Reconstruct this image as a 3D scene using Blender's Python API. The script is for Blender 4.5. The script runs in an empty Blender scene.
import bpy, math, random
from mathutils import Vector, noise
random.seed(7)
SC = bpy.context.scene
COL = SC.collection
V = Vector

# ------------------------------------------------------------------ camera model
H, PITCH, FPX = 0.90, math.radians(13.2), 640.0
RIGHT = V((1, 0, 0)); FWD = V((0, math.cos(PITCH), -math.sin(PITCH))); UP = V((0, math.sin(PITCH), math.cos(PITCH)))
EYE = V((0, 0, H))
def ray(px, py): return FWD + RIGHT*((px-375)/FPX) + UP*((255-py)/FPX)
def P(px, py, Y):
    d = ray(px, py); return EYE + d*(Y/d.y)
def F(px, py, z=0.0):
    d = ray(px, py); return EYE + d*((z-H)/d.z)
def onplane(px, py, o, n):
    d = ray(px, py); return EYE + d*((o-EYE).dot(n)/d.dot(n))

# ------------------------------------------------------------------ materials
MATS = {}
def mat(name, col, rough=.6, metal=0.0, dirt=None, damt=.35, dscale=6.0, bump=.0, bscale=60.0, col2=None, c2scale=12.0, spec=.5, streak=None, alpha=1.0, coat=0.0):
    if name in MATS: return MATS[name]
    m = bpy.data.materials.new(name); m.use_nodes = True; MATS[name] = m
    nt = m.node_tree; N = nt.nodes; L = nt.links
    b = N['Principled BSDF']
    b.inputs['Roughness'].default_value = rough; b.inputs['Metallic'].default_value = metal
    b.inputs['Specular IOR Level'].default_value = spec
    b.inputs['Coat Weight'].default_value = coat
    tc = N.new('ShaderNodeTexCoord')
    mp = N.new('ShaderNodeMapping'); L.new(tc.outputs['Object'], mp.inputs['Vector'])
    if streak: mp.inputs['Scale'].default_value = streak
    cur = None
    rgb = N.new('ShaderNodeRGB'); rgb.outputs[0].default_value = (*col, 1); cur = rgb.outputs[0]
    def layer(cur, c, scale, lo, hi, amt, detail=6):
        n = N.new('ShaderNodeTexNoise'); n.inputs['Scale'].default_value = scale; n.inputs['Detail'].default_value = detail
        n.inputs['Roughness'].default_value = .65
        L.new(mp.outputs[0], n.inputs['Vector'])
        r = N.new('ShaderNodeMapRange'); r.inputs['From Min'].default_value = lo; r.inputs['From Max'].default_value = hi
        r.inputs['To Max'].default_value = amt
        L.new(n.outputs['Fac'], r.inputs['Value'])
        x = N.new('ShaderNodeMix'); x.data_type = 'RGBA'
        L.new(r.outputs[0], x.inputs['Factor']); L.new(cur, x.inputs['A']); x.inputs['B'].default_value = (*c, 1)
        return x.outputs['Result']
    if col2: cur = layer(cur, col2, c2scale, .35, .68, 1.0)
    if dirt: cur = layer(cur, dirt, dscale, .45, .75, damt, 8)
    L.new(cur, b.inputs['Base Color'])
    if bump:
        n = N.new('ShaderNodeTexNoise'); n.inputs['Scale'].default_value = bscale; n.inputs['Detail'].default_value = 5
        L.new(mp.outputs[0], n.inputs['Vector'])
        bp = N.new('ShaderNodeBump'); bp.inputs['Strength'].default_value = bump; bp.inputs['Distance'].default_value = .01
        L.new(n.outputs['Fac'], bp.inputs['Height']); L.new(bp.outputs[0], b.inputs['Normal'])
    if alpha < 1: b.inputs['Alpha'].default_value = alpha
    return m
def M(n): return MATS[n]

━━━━

**Task directions**.
Copy out all lines above that include the string "scene".

**The response**.
Reconstruct this image as a 3D scene using Blender's Python API. The script is for Blender 4.5. The script runs in an empty Blender scene.
SC = bpy.context.scene